**EXERCISE OBJECTIVE**.
Return exactly the listing's lines, from its first line to the line holding "part(gf, 'opening_frame', M['pilaster'], gr)", ends included.
'''
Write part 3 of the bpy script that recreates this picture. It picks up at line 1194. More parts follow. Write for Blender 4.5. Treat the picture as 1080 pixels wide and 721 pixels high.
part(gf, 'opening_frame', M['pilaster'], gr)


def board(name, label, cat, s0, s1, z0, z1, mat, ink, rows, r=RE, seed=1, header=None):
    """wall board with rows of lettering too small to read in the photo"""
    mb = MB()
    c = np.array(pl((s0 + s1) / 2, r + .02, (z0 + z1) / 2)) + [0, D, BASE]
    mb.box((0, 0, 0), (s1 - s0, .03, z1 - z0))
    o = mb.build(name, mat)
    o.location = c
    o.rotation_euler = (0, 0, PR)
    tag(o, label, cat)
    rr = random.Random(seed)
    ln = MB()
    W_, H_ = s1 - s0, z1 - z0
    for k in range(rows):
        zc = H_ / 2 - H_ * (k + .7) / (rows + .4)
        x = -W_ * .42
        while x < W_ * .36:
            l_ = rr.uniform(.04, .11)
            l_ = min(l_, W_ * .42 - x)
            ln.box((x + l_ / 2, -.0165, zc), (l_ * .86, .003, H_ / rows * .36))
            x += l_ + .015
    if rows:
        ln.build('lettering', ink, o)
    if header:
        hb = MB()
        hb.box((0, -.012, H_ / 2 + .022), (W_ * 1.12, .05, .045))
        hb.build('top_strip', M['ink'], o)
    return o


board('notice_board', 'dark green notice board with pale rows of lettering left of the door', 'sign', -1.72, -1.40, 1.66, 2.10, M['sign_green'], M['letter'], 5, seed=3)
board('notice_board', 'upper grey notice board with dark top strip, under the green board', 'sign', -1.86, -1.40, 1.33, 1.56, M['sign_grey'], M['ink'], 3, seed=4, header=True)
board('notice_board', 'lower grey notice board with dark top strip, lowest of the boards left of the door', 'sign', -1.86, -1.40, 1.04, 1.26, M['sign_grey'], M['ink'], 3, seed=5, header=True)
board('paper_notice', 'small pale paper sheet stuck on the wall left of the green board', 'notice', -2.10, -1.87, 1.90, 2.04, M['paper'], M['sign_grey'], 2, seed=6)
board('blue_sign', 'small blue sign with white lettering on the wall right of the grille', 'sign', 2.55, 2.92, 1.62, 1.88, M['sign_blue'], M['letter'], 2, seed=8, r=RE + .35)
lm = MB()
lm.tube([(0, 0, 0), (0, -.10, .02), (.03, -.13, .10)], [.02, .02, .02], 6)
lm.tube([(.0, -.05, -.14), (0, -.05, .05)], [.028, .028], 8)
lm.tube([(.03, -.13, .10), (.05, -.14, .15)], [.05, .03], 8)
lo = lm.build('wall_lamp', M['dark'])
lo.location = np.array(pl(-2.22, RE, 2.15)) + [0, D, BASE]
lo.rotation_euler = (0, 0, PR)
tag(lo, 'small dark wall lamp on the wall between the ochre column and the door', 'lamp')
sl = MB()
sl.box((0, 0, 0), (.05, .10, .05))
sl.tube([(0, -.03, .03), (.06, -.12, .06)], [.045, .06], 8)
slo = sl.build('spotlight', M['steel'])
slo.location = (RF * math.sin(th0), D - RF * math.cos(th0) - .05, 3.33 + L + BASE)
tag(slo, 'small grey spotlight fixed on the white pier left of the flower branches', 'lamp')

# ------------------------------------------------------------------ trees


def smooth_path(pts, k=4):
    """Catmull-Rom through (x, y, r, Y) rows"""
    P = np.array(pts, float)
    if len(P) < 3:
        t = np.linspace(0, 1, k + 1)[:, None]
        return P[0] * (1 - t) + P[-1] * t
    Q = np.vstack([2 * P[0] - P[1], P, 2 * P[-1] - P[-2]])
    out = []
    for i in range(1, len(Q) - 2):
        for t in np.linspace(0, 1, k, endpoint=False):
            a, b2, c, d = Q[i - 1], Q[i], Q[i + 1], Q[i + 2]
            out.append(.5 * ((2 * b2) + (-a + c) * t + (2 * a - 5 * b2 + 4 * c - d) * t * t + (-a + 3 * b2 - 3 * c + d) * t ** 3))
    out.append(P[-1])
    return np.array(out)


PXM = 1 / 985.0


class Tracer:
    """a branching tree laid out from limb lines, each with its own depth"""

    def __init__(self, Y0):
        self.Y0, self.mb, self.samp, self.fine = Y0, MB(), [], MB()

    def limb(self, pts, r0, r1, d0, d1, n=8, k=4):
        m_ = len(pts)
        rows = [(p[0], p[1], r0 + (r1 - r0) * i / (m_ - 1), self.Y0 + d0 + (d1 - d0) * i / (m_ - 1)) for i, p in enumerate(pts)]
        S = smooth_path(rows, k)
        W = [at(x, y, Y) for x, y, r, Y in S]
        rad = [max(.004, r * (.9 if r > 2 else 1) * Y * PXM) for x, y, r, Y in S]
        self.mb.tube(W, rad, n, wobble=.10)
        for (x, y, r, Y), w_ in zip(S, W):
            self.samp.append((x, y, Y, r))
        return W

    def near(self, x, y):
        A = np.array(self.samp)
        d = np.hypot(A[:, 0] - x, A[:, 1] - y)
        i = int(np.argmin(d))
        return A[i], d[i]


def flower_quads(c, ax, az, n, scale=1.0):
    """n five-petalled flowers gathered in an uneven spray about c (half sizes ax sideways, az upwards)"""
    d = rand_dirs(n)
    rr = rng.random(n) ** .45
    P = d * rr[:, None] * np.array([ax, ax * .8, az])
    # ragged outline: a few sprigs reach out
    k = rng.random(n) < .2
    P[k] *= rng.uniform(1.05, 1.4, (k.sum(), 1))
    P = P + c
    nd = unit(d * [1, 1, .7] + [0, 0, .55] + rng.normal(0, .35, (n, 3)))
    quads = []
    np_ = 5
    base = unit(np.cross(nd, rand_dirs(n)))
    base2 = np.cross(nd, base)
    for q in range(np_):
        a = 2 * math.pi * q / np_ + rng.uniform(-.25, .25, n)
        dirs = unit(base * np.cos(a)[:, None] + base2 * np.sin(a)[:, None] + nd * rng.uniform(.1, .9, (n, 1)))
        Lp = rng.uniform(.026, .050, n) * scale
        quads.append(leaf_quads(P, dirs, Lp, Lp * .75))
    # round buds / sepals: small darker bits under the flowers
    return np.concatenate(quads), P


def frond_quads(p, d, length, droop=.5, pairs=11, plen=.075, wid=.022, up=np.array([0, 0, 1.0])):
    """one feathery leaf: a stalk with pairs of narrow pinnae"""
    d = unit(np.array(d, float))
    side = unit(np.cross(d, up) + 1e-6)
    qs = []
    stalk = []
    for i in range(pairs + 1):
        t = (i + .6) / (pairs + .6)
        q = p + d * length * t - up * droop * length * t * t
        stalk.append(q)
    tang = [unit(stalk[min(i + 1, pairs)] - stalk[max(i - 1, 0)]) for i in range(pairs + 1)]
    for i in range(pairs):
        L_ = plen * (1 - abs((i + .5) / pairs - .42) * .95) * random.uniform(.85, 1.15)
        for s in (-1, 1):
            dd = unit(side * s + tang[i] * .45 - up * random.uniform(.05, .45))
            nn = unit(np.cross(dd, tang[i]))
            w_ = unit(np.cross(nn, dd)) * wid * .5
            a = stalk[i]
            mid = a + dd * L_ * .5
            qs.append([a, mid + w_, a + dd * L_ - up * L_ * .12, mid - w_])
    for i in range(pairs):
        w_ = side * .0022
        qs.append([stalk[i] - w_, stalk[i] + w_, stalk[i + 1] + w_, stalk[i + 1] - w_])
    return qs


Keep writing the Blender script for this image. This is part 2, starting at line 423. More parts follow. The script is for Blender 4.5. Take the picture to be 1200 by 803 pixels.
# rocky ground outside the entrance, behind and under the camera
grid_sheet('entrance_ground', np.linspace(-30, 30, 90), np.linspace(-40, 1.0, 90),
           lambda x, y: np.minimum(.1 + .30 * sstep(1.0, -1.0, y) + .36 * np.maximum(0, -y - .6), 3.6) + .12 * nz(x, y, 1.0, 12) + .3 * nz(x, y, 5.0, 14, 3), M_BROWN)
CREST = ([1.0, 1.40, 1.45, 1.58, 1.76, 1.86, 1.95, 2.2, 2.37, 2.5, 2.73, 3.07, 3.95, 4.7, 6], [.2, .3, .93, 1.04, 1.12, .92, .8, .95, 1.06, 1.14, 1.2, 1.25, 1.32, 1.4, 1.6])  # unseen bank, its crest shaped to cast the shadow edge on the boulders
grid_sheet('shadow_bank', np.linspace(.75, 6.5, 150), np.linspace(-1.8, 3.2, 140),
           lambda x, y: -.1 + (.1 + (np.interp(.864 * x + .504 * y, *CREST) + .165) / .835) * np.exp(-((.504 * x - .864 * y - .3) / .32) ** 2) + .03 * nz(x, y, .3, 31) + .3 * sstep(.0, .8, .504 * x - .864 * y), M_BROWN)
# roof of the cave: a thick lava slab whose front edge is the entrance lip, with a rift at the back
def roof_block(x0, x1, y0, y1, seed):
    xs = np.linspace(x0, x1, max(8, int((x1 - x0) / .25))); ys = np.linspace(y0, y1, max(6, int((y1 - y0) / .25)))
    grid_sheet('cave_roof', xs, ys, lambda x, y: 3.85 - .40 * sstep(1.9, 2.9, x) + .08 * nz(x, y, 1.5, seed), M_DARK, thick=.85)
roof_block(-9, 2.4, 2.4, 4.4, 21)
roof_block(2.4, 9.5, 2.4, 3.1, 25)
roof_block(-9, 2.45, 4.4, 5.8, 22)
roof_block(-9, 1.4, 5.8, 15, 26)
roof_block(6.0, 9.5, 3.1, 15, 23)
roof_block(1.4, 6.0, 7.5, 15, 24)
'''
**PROBLEM SOLUTION**.
Write part 3 of the bpy script that recreates this picture. It picks up at line 1194. More parts follow. Write for Blender 4.5. Treat the picture as 1080 pixels wide and 721 pixels high.
part(gf, 'opening_frame', M['pilaster'], gr)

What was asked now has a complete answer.